# [STATED EXERCISE]
Set down word for word each line from the start of the listing through the line that contains "from mathutils import Vector, noise", both included.

[Begin]

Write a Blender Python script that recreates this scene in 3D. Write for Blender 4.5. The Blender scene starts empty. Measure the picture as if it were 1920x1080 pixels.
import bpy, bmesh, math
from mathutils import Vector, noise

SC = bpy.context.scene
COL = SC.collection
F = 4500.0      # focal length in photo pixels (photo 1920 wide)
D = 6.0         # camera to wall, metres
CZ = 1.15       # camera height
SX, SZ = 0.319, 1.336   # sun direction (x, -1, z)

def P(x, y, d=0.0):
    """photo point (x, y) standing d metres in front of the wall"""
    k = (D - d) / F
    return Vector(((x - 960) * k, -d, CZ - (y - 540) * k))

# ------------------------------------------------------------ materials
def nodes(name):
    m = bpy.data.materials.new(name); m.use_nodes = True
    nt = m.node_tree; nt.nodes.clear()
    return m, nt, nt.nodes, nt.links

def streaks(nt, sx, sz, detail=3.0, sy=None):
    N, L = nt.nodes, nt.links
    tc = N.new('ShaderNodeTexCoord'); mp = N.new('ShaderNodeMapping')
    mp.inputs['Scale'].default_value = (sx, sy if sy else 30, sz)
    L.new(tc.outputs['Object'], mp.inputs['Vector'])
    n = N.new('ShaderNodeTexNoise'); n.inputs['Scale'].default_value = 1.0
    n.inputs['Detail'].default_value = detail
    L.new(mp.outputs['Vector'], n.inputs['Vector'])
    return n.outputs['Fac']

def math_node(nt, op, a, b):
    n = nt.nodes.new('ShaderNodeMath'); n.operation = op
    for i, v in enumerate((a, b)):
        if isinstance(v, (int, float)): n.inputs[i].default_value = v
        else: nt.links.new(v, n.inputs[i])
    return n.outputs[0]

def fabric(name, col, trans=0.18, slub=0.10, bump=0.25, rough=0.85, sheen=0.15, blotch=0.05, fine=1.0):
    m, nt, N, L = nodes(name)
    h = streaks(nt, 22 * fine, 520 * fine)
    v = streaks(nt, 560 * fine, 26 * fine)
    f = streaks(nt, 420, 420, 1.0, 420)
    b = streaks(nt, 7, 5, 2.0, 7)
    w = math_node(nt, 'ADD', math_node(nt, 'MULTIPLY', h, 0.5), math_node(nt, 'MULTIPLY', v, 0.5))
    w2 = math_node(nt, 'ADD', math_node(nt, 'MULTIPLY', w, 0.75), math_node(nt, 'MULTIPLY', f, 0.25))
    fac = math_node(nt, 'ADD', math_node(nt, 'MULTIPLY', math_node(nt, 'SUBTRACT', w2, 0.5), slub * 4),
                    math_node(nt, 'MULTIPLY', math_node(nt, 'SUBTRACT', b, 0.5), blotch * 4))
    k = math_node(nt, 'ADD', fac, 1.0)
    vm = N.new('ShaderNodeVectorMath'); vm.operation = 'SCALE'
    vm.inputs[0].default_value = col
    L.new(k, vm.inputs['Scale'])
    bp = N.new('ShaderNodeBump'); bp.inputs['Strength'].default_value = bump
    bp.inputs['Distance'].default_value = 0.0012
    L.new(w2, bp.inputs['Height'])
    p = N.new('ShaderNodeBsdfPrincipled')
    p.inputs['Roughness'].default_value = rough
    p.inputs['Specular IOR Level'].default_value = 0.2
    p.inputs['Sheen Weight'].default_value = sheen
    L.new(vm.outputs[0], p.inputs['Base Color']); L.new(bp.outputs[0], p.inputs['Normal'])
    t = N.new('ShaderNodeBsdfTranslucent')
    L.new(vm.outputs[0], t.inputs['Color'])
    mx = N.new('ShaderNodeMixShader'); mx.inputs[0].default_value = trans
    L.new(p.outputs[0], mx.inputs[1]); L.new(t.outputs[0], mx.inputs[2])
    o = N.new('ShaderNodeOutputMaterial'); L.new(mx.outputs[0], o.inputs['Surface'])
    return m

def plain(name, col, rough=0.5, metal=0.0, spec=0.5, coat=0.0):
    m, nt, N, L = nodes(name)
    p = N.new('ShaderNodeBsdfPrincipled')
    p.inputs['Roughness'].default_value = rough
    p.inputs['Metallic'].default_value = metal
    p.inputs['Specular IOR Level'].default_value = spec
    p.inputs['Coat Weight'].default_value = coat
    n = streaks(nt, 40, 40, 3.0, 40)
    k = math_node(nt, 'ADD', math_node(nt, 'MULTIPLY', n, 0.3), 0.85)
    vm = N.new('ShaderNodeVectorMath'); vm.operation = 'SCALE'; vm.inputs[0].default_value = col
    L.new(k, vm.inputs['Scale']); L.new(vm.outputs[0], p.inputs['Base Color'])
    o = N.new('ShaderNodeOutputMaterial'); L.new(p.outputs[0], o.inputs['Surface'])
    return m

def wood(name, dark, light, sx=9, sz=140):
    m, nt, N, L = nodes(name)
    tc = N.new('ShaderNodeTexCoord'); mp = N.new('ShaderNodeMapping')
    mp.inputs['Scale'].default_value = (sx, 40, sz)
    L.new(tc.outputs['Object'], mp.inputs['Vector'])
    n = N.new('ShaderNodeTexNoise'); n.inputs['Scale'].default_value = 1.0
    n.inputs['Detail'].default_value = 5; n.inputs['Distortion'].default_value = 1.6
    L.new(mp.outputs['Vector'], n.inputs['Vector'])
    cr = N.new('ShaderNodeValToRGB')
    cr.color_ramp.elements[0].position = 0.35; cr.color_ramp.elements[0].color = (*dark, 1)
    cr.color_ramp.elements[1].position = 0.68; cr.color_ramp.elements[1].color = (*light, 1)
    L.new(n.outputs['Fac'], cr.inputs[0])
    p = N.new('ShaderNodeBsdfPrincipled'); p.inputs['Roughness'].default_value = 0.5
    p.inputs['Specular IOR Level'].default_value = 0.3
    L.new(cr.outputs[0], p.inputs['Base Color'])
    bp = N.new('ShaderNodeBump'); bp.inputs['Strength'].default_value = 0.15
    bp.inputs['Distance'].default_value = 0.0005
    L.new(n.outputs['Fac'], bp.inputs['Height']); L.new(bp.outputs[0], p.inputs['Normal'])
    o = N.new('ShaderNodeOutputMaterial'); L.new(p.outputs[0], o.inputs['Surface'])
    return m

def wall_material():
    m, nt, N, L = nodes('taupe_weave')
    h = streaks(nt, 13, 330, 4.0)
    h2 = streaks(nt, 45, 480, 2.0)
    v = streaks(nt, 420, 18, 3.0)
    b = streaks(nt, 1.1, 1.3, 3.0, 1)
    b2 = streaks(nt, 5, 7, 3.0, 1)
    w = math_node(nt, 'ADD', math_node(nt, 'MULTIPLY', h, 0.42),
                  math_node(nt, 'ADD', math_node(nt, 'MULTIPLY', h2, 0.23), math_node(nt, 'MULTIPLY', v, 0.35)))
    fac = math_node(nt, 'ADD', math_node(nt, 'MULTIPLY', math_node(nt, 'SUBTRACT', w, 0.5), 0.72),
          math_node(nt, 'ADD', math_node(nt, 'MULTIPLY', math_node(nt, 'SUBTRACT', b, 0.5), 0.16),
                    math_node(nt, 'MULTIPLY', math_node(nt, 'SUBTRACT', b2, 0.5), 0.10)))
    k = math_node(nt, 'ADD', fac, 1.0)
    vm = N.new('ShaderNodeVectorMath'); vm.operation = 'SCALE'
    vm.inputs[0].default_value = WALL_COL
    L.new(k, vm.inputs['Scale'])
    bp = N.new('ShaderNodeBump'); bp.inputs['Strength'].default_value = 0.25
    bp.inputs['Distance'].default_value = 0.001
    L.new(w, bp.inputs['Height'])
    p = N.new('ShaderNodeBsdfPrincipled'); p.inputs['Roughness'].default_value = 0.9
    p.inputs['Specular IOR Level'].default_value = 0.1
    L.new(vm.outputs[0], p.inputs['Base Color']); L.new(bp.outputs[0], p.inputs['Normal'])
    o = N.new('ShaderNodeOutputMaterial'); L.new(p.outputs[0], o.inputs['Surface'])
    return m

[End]

# [FULL SOLUTION]
Write a Blender Python script that recreates this scene in 3D. Write for Blender 4.5. The Blender scene starts empty. Measure the picture as if it were 1920x1080 pixels.
import bpy, bmesh, math
from mathutils import Vector, noise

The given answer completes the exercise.